*YOUR INSTRUCTIONS*:
From the listing below, return each line that includes "dirt".

_ _ _ _ _

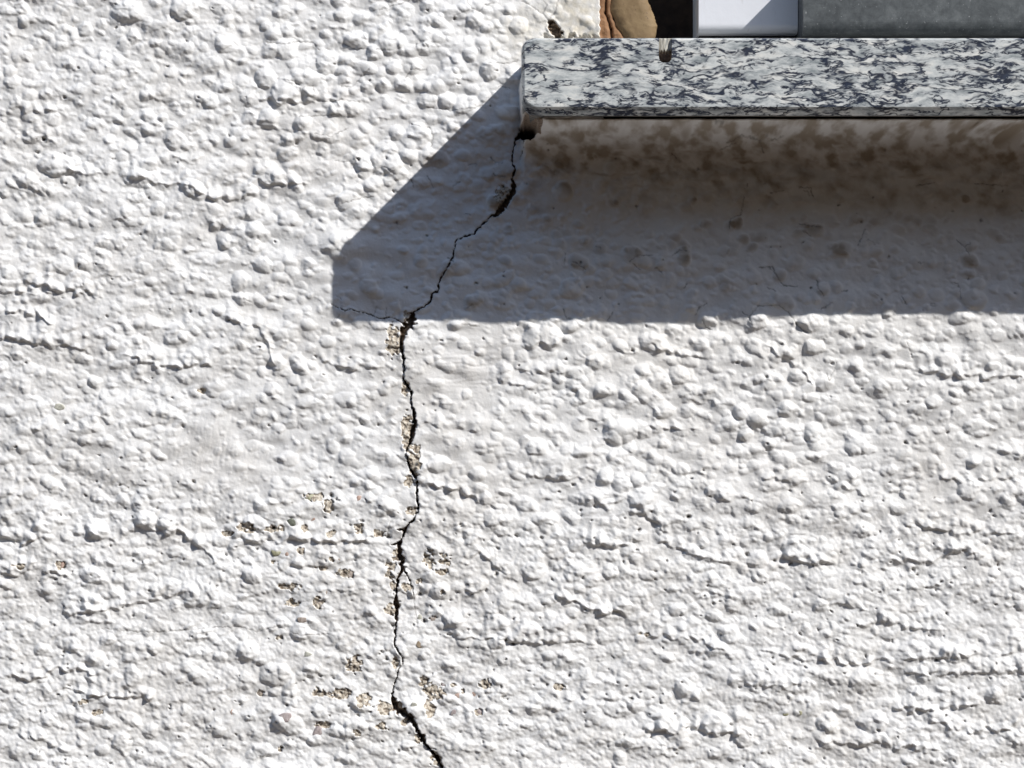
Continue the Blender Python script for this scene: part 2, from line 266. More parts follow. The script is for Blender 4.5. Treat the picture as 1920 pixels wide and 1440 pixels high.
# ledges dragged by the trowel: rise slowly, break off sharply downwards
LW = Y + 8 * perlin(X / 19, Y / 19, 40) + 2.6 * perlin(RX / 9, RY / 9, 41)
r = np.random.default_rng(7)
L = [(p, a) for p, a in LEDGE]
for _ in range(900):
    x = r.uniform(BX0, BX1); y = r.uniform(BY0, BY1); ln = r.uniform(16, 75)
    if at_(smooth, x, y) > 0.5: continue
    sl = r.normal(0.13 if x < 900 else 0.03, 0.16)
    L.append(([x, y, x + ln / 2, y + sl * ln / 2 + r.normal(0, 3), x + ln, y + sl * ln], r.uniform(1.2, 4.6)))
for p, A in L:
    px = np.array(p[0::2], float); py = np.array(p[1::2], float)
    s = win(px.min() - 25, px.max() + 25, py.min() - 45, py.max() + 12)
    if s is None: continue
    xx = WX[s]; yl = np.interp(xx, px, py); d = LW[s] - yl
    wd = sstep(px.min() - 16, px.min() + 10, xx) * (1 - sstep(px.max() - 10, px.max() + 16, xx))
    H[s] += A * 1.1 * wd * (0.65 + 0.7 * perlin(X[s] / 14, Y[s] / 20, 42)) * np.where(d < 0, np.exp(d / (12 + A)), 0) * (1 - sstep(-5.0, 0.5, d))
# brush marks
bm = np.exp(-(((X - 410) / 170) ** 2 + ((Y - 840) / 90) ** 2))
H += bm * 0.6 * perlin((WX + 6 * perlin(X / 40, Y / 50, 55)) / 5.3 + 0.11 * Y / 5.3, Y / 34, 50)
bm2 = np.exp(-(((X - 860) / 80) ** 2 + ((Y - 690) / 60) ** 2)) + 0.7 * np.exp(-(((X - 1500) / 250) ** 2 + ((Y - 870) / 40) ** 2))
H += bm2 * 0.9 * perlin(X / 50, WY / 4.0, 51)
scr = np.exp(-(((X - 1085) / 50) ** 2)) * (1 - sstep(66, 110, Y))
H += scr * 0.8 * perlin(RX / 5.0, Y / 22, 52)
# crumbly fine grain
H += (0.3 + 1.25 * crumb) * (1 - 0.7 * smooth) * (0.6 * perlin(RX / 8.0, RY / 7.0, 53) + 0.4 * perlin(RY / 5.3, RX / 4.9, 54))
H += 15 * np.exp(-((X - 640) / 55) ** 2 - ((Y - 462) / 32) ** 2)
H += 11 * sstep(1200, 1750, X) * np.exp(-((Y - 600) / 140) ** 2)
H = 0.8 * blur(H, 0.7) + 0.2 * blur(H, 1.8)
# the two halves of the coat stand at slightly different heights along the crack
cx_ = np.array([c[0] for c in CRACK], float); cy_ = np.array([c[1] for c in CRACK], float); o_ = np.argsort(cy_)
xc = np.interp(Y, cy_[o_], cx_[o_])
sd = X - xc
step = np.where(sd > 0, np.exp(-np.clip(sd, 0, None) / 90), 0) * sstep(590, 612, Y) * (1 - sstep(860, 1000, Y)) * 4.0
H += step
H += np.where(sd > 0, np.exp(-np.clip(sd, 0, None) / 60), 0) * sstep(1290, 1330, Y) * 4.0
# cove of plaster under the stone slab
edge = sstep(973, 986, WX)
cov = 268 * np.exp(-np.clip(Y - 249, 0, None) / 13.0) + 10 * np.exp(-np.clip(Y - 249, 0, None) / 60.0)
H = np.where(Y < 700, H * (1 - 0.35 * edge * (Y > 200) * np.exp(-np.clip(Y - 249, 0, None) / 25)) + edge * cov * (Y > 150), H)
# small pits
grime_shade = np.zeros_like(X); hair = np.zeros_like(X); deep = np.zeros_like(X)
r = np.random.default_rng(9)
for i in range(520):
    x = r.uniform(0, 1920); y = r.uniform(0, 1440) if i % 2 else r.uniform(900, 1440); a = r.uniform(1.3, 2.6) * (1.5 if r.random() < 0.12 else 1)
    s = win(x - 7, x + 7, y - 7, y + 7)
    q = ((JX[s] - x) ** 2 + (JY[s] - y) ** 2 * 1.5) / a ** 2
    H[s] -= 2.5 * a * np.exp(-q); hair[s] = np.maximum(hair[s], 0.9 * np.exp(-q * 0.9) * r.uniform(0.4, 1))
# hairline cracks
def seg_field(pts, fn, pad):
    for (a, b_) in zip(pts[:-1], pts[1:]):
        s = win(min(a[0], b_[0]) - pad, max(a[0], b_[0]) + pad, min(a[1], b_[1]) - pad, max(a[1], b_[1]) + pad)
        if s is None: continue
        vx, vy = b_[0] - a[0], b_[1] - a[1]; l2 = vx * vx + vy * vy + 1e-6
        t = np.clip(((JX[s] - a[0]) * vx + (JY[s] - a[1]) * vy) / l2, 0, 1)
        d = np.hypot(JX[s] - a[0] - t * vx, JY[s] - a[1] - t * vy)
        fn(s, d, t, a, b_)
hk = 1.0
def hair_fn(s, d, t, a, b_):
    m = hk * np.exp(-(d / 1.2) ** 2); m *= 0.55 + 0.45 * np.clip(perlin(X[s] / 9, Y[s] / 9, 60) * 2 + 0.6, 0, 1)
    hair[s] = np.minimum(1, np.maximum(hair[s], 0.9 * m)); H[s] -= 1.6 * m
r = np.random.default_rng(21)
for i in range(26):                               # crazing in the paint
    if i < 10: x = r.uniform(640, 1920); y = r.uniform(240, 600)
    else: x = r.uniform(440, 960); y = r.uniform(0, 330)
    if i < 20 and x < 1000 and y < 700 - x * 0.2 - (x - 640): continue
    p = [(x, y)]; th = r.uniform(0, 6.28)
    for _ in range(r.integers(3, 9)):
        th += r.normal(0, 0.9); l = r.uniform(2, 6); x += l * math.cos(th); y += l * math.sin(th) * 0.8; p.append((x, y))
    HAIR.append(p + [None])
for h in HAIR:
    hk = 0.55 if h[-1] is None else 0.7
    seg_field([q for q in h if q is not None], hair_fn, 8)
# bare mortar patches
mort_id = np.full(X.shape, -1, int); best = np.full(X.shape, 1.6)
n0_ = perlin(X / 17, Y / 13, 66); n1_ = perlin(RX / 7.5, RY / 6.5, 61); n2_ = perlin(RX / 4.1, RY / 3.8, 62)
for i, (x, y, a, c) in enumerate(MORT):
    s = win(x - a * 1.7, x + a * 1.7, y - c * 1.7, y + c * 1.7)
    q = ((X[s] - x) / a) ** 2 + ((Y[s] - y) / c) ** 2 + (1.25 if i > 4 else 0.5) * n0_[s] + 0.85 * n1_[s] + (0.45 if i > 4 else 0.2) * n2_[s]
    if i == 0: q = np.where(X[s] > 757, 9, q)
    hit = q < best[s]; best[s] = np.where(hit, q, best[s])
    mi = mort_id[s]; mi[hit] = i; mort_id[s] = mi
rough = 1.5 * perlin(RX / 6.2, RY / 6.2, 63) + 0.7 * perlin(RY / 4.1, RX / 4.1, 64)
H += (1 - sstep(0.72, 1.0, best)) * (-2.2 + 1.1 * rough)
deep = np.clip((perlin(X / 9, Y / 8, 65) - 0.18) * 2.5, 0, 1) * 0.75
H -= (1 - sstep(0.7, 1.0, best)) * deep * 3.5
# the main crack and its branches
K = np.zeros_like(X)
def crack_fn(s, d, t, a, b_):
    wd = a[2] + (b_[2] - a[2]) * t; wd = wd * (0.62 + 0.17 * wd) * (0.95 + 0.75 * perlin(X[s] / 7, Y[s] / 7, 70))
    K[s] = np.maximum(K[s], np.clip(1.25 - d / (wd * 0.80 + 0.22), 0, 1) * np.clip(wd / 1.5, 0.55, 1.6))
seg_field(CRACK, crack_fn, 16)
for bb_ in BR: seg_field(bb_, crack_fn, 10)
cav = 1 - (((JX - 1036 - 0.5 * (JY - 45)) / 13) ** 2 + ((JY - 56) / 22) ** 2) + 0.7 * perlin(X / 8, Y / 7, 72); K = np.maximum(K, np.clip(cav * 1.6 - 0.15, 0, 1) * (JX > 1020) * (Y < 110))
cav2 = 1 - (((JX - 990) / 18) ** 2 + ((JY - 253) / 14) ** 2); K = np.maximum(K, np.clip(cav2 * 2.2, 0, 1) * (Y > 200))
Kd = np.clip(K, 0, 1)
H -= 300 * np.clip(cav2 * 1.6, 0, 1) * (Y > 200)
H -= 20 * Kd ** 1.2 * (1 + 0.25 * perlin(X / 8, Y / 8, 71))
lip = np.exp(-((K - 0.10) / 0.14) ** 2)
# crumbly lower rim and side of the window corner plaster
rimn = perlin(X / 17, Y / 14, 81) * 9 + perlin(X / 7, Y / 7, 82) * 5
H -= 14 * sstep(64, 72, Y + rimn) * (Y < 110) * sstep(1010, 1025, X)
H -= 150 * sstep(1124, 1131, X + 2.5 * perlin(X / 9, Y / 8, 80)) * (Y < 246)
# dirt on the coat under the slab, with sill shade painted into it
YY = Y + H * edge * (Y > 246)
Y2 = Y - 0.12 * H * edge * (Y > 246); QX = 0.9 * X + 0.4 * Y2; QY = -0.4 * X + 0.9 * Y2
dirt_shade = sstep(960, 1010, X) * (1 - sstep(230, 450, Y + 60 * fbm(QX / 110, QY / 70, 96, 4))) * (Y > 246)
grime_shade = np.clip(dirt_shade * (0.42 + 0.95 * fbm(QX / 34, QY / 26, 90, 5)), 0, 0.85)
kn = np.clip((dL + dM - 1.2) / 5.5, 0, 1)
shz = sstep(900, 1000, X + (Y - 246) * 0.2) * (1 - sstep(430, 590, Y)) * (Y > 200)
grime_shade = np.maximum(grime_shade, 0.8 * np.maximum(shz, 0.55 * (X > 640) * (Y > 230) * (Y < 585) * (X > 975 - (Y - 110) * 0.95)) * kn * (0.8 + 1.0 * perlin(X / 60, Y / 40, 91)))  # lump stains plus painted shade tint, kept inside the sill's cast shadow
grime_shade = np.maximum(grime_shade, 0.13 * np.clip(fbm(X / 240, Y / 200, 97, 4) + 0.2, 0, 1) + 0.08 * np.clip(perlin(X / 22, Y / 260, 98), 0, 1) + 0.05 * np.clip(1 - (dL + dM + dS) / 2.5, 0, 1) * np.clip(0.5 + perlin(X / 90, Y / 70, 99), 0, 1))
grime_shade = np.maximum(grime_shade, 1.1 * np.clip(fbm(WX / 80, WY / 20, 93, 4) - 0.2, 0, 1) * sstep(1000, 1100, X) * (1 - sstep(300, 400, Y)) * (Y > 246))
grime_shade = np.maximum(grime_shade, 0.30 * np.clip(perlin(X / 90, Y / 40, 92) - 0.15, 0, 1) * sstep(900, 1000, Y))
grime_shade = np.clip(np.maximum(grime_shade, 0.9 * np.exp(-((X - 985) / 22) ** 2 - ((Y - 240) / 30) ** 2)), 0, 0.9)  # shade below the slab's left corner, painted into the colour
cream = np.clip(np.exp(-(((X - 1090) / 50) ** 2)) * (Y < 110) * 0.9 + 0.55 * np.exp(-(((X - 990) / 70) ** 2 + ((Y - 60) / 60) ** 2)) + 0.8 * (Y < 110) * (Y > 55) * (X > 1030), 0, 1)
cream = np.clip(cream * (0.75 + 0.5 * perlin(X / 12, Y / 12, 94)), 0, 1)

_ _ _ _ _

*SOLUTION TO THIS EXERCISE*:
# dirt on the coat under the slab, with sill shade painted into it
dirt_shade = sstep(960, 1010, X) * (1 - sstep(230, 450, Y + 60 * fbm(QX / 110, QY / 70, 96, 4))) * (Y > 246)
grime_shade = np.clip(dirt_shade * (0.42 + 0.95 * fbm(QX / 34, QY / 26, 90, 5)), 0, 0.85)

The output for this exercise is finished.